Dangerous climate
There has been good news in terms of Pakistan’s commitments on climate change. Last month, Pakistan became the 104th country to ratify the climate change agreement reached in Paris this year. Two days ago, Pakistan and Iran reached an agreement to cooperate on the issue of climate change after a conference on climate change in the city of Marrakech in Morroco. These commitments seem to suggest that there are some in the higher echelons of government who feel that Pakistan is vulnerable to climate change and must be prepared for the volatile climate that the world is predicted to face in the coming future. Already, the current year is predicted to be warmer than any other recorded year. This record is being broken for the third straight year. Pakistan’s position is a particularly vulnerable one. It is ranked as the seventh most vulnerable country in the world in terms of climate change. In recent years, the country has been hit by frequent floods, heatwaves and drought and now the recent onset of dangerous smog across major chunks of Punjab.

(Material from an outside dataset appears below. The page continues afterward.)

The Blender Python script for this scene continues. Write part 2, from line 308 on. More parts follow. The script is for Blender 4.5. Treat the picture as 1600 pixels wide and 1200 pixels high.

The problem is that the verbal commitments have not been matched with actual initiatives on the ground. In the next decade, the country remains committed to adding a number of coal and furnace oil-based power plants to the national grid. This as the country continues to be affected by severe climate events. The importance of adding forest and tree cover across the country has not been stressed enough. If anything, tree cover has been on the decline due to environmentally disastrous development projects. There seems to have been no environmental impact assessment done for the China-Pakistan Economic Corridor project, which promises to add thousands of trucks and fossil-fuel burning power plants to the already high levels of pollutants in our air. The Khyber Pakthunkhwa government’s tree plantation initiative and the Prime Minister’s Green Initiative are good steps in this direction but the actual funds allocated for these projects remain low. There have been enough warning signs for our policymakers to take climate change seriously. Each year at least one thousand people around the country die due to various climate-related disasters. Pakistan’s international commitments need to be followed by a comprehensive strategy on the ground. Creating greener urban spaces, reforestation, focusing on clean energy and reducing the amount of vehicles are some of the most obvious initiatives to be taken. These strategies go against the broader development paradigms that officials and businessmen believe in. The real challenge is for us to develop a policy for climate-friendly development. Only then can it reduce its vulnerability to the disasters it is already prone to.